# YOUR INSTRUCTIONS:
Only the number is wanted: how many lines contain "fobj"?

┌──

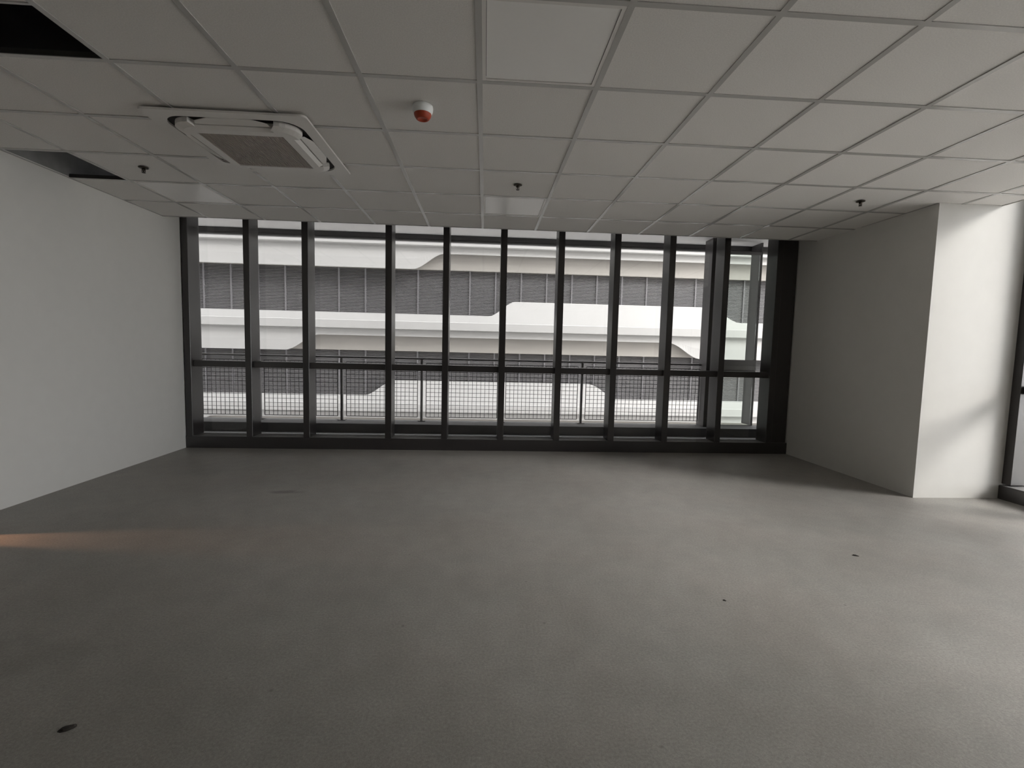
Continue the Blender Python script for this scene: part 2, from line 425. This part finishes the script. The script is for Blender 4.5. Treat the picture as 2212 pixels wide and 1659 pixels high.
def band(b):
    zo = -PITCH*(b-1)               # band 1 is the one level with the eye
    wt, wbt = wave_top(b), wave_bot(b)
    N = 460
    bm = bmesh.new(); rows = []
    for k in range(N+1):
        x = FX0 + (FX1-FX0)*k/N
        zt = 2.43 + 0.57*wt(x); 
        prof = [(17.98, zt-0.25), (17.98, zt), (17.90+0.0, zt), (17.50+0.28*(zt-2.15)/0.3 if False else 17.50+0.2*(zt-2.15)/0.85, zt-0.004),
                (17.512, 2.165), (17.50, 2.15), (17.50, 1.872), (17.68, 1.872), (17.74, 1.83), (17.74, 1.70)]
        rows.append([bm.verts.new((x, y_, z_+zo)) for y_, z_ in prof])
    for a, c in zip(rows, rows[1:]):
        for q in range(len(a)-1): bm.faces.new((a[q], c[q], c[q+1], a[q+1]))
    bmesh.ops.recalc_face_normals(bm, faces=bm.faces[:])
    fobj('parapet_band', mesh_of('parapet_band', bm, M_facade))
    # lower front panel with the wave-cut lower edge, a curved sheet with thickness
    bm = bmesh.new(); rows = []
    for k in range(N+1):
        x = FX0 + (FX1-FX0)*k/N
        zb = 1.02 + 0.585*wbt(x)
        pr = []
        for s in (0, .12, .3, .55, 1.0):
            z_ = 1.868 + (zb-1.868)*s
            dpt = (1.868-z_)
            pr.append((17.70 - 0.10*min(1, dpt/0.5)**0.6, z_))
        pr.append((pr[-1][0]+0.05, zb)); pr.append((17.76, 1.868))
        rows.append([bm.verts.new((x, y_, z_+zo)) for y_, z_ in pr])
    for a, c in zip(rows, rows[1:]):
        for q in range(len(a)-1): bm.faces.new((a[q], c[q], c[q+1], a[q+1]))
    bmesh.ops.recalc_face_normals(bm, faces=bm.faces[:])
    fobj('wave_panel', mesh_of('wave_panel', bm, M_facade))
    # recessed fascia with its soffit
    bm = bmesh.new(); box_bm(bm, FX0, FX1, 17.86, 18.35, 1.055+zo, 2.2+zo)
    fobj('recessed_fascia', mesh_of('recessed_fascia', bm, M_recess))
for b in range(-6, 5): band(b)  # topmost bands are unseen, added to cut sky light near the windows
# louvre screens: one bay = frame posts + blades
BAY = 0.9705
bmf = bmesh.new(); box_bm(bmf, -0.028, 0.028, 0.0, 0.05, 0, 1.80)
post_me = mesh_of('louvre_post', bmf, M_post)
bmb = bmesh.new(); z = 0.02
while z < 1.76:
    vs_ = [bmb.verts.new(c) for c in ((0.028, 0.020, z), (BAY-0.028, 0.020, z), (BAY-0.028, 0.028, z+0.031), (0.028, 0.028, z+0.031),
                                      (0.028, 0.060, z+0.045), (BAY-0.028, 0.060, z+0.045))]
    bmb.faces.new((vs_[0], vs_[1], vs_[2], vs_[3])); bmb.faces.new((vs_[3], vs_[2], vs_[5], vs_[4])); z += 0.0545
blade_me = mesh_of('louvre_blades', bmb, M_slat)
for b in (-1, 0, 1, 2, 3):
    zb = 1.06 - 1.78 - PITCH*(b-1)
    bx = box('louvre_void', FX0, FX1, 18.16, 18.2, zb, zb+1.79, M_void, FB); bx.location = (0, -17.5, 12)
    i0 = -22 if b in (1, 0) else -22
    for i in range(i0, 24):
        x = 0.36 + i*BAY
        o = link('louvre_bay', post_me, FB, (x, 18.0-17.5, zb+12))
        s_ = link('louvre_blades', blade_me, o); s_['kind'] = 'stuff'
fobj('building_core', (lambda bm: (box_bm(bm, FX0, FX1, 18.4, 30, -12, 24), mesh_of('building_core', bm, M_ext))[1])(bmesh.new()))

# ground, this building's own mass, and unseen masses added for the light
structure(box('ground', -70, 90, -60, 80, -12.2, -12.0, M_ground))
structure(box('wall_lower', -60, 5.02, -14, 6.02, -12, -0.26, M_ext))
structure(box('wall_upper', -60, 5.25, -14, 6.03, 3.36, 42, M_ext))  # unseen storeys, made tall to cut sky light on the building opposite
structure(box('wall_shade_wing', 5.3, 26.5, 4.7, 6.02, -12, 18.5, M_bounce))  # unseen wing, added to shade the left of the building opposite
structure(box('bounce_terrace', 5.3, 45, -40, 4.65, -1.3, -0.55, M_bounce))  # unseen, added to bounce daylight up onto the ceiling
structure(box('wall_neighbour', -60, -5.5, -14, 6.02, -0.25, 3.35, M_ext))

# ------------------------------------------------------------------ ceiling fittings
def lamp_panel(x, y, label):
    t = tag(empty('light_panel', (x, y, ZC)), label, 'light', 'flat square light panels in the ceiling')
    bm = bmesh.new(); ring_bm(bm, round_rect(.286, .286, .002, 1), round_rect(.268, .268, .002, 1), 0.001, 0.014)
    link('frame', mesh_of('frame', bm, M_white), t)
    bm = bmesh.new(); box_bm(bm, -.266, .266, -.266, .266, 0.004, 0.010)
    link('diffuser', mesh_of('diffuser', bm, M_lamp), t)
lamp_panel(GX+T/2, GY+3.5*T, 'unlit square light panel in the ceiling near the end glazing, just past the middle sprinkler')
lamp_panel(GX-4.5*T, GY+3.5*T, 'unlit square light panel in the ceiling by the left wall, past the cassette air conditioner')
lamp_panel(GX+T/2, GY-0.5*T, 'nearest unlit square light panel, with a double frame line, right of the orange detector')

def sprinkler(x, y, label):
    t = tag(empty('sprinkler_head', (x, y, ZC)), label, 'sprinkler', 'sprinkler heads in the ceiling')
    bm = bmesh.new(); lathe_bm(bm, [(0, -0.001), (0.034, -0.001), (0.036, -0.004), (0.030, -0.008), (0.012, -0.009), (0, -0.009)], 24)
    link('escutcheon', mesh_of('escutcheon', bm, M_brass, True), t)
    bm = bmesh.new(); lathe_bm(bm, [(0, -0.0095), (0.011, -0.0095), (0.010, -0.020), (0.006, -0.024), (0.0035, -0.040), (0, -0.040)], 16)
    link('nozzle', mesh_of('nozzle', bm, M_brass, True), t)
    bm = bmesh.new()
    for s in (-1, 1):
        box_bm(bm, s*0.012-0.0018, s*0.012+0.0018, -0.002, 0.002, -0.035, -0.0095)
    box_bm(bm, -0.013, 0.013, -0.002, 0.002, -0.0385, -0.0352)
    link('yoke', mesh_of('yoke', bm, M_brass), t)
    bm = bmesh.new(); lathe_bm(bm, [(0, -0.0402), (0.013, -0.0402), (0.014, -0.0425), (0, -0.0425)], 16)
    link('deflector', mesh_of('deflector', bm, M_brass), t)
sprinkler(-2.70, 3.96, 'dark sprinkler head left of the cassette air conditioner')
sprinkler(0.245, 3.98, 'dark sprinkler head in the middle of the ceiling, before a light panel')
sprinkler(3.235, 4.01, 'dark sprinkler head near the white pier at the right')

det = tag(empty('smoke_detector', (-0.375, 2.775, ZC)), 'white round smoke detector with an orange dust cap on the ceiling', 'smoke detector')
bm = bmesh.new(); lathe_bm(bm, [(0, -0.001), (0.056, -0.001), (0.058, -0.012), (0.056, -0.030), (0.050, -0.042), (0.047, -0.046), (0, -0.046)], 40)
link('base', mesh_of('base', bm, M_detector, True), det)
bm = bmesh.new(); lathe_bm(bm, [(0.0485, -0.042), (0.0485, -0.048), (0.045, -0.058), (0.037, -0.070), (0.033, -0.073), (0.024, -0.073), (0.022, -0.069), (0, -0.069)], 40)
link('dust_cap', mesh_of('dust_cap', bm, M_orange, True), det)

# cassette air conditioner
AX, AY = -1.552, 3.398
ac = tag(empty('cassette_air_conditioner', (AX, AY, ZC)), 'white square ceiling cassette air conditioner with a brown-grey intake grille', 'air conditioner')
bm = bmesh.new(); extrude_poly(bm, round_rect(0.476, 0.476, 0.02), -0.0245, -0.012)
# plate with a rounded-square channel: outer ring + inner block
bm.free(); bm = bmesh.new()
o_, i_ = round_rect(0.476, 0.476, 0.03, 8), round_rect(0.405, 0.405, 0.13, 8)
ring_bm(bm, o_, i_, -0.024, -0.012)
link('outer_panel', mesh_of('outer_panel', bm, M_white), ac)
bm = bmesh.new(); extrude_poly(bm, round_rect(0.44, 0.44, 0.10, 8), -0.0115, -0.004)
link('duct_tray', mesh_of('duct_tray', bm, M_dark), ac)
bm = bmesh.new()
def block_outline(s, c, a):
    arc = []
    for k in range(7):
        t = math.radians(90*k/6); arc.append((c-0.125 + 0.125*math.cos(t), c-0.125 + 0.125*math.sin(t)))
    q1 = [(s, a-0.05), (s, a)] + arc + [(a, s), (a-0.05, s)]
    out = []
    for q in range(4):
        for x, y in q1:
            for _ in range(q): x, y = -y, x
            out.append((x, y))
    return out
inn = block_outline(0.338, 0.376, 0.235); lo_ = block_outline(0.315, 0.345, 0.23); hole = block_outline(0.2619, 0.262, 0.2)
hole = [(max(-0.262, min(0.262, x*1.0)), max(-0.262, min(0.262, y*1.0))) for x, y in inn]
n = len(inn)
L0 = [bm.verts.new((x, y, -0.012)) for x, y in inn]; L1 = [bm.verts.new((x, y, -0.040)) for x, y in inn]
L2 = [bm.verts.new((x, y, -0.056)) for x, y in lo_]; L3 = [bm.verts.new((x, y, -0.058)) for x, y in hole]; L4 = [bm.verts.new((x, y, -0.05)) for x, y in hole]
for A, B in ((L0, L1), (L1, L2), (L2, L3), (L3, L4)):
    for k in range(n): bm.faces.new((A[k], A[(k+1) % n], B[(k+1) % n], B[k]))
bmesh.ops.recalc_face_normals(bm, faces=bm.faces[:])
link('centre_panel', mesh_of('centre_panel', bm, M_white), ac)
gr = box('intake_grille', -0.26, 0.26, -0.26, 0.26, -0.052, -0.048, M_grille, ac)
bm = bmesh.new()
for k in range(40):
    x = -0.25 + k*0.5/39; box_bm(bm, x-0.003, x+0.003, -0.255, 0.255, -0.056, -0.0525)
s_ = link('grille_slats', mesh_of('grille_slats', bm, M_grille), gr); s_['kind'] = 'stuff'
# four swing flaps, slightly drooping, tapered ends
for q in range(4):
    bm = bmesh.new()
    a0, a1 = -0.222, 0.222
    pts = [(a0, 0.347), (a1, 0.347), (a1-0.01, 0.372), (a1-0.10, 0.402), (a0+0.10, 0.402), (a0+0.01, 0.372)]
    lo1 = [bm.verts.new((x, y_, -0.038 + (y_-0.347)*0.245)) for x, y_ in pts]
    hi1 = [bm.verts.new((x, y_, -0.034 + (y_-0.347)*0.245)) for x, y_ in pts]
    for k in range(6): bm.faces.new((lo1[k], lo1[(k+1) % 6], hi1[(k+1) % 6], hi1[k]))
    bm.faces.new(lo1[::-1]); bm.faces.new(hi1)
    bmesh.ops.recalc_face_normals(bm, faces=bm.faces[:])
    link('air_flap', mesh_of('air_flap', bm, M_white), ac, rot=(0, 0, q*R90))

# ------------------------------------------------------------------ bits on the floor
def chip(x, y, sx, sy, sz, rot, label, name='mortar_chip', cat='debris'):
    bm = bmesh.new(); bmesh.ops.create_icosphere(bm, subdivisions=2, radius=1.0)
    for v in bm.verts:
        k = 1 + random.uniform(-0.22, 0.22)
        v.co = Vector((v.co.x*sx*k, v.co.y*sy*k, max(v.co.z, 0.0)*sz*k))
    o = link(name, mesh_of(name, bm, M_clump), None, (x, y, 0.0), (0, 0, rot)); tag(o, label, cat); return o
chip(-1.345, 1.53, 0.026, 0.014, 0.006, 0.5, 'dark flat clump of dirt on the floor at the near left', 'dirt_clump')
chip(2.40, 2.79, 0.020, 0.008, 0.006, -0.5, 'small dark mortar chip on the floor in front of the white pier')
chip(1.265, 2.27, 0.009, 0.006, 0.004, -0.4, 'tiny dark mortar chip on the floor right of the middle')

└──

# EXPECTED ANSWER:
4